## [Written instruction]
Without the pictures, output the lines of the material from the very first through the one that holds "from mathutils.geometry import".

[start Raw data]

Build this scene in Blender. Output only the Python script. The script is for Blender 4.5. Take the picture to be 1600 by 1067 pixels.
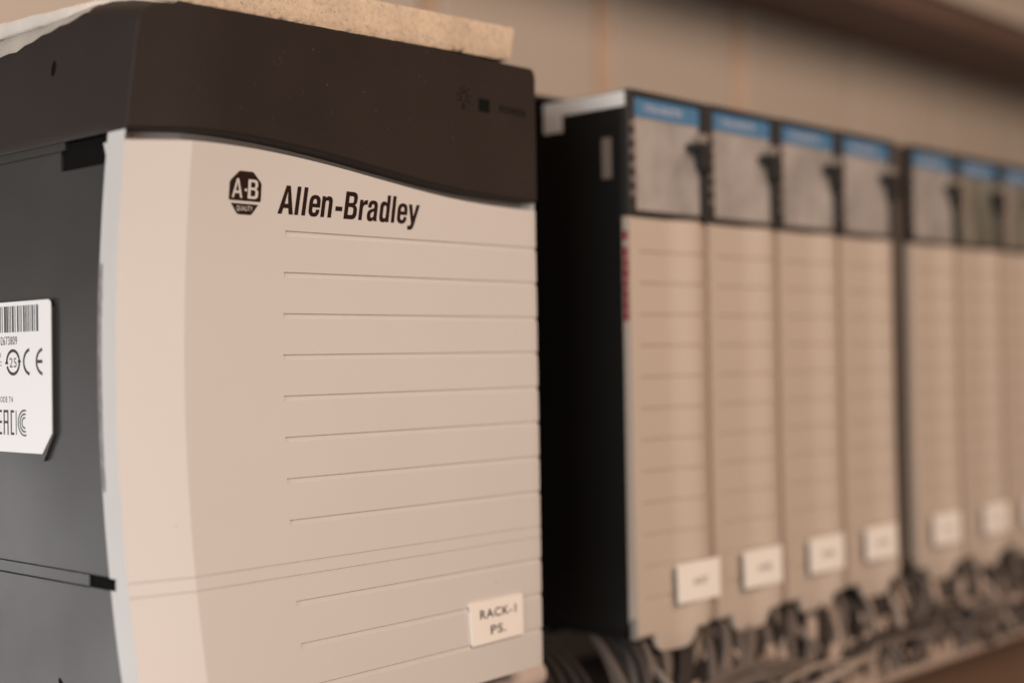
import bpy, bmesh, math, random
from mathutils import Vector, Matrix
from mathutils.geometry import tessellate_polygon

# ------------------------------------------------------------------ camera, world, lights
S = 0.001                                   # everything below is written in millimetres
scene = bpy.context.scene
for o in list(bpy.data.objects): bpy.data.objects.remove(o)
C = scene.collection
CAM = (-144.056, -231.046, -25.649); YAW, PITCH, ROLL = [math.radians(a) for a in (46.884, 0.649, -0.94)]
fw = Vector((math.sin(YAW)*math.cos(PITCH), math.cos(YAW)*math.cos(PITCH), math.sin(PITCH)))
r0 = Vector((math.cos(YAW), -math.sin(YAW), 0)); u0 = r0.cross(fw)
rt = math.cos(ROLL)*r0 + math.sin(ROLL)*u0; up = -math.sin(ROLL)*r0 + math.cos(ROLL)*u0
cd = bpy.data.cameras.new('camera'); cam = bpy.data.objects.new('camera', cd); C.objects.link(cam)
cam.matrix_world = Matrix(((rt.x, up.x, -fw.x, CAM[0]*S), (rt.y, up.y, -fw.y, CAM[1]*S),
                           (rt.z, up.z, -fw.z, CAM[2]*S), (0, 0, 0, 1)))
cd.sensor_width = 36; cd.lens = 2256.34/1600*36
cd.clip_start = 0.01; cd.clip_end = 50
cd.dof.use_dof = True; cd.dof.focus_distance = 0.297; cd.dof.aperture_fstop = 6.5
scene.camera = cam

w = bpy.data.worlds.new('World'); scene.world = w; w.use_nodes = True
bg = w.node_tree.nodes['Background']; bg.inputs[0].default_value = (1.0, 0.70, 0.52, 1); bg.inputs[1].default_value = 0.17

def area(name, loc, target, size, power, col, sy=None):
    l = bpy.data.lights.new(name, 'AREA'); l.energy = power; l.color = col
    l.shape = 'RECTANGLE'; l.size = size; l.size_y = sy or size
    o = bpy.data.objects.new(name, l); C.objects.link(o)
    o.location = Vector(loc)*S
    o.rotation_euler = (Vector(target)*S - o.location).to_track_quat('-Z', 'Y').to_euler()
    return o
area('window_light', (-900, -200, 40), (0, 20, -20), 0.75, 7.4, (0.98, 0.99, 0.98), 0.75)
area('side_sheen_light', (-360, 640, -205), (0, 40, -60), 0.36, 1.05, (1.0, 0.985, 0.975), 0.30)  # added light, no real window: gives the lower case side its sheen
area('room_lamp', (10, -880, 470), (140, 0, -20), 0.6, 9.4, (1.0, 0.74, 0.575), 0.5)

scene.view_settings.view_transform = 'Standard'
scene.view_settings.look = 'None'; scene.view_settings.exposure = 0.0; scene.view_settings.gamma = 1.0
scene.render.engine = 'CYCLES'
scene.cycles.use_denoising = True
scene.cycles.max_bounces = 8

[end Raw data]

## [Solution for this task]
Build this scene in Blender. Output only the Python script. The script is for Blender 4.5. Take the picture to be 1600 by 1067 pixels.
import bpy, bmesh, math, random
from mathutils import Vector, Matrix
from mathutils.geometry import tessellate_polygon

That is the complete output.